Однажды после выполнения очередного полета на поисково-спасательное обеспечение бомбоштурмовых ударов подполковника А. Руцкого я обедал в столовой. Командование нашего полка и других частей сидело в столовой за одним столом. Твердой походкой победителя к нам подошел Руцкой, сел на свое место. Из кармана у него торчала японская радиостанция, по тем временам большая редкость, а на боку висел «Стечкин» в деревянной кобуре.
- Ну, мужики, - восхищался он, - сейчас летал на БШУ каравана. С высоты 6000 метров пикирую - вижу, всадник скачет на коне. Я прицеливаюсь, пускаю НУРС - смотрю: ракета попадает всаднику прямо в спину...
- Саня, Саня, кончай трепаться, - сказал полковник Извалов. - Кому ты сказки рассказываешь? Или мы не летчики, не знаем, что можно видеть с высоты 6000 метров? Если тебе что нужно, пойди официанткам расскажи, может быть, они тебе дополнительно чего дадут. Ты что, Героя сюда приехал получать?
- Да, именно Героя. И я своего добьюсь!
Мы были поражены амбициями своего товарища. И кто тогда мог предположить, что именно его амбиции и авантюрный характер будут роковыми для нашего государства.

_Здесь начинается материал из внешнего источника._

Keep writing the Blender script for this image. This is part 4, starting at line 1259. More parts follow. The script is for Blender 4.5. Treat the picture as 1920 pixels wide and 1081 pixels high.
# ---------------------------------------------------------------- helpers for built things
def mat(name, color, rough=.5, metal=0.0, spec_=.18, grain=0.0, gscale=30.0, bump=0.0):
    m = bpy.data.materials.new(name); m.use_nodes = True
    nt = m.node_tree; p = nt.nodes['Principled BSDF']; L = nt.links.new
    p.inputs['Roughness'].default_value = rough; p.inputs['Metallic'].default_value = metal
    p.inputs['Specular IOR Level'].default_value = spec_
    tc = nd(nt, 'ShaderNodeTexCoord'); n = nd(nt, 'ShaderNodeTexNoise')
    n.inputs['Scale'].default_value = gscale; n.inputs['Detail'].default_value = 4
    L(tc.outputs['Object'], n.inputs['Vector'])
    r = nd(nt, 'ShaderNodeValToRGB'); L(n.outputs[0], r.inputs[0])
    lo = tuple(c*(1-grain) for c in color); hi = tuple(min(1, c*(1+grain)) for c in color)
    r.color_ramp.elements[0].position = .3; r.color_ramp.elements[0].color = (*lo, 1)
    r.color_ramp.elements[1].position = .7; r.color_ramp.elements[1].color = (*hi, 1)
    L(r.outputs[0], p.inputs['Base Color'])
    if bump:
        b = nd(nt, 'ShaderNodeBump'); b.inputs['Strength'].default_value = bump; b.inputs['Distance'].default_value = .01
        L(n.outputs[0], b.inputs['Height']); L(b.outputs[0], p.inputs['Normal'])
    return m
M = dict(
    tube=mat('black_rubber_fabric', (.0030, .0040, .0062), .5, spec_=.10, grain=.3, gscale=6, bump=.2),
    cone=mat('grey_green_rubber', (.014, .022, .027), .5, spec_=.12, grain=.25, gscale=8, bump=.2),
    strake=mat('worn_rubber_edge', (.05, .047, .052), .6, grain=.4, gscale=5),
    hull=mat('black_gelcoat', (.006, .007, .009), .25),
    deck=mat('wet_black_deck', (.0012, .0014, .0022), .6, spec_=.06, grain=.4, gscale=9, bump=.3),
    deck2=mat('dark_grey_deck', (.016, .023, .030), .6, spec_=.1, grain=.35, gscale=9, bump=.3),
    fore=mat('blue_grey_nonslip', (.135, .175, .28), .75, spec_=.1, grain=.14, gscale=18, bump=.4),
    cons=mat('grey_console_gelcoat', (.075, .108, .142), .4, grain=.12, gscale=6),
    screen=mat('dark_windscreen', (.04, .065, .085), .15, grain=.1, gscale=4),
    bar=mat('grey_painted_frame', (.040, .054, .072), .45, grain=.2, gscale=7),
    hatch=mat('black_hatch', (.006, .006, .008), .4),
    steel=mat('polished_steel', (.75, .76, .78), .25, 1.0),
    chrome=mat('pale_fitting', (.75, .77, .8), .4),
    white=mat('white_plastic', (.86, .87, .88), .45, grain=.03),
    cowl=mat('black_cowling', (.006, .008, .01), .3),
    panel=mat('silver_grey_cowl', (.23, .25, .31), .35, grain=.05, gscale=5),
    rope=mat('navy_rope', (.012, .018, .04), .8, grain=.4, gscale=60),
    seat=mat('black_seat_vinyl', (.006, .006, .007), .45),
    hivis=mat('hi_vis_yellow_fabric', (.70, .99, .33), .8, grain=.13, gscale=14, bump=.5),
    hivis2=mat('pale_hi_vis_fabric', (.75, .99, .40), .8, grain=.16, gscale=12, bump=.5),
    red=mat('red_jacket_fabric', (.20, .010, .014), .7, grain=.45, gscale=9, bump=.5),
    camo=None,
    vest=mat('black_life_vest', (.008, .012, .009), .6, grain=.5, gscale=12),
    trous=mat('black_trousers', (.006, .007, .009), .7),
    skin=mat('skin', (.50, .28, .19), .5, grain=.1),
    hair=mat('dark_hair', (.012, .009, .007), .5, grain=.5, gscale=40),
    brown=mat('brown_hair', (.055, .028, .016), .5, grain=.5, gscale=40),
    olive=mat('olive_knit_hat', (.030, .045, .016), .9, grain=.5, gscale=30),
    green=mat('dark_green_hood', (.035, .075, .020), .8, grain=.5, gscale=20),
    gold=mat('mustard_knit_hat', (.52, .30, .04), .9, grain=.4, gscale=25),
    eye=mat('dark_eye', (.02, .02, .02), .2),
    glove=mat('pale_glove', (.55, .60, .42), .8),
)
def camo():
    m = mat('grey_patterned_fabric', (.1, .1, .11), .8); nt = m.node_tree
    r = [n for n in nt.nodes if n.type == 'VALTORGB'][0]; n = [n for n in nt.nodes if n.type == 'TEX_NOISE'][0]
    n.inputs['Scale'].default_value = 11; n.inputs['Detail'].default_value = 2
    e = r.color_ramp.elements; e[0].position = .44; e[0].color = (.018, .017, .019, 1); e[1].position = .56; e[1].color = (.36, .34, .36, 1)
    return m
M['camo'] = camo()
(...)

И вот настал долгожданный момент. Нам сообщили, что из Ташкента вылетел самолет с заменщиками. Весь состав эскадрильи, кто был не задействован в вылетах, был на аэродроме и встречал самолет, как когда-то встречали нас.
Своей замене лучшие места, самое вкусное и вообще самое лучшее.
Так же, как и когда-то нас, обучали ребят ведению боевых действий в афганских условиях. Показали площадки, рассказали о местных особенностях. Дали вывозные и контрольные полеты, передали дела и имущество.
Настала пора расставания. Нас выстроили перед полком. Вынесли полковое знамя. Сказали прощальные речи.
Тяжело было расставаться с боевыми товарищами, но дома нас ждали семьи, родители.
На прощанье вспомнились слова из песни об эскадрилье «Нормандия-Неман»:
В небесах мы летали одних, Мы теряли друзей боевых, Ну, а тем, кому выпало жить, Надо помнить о них и дружить.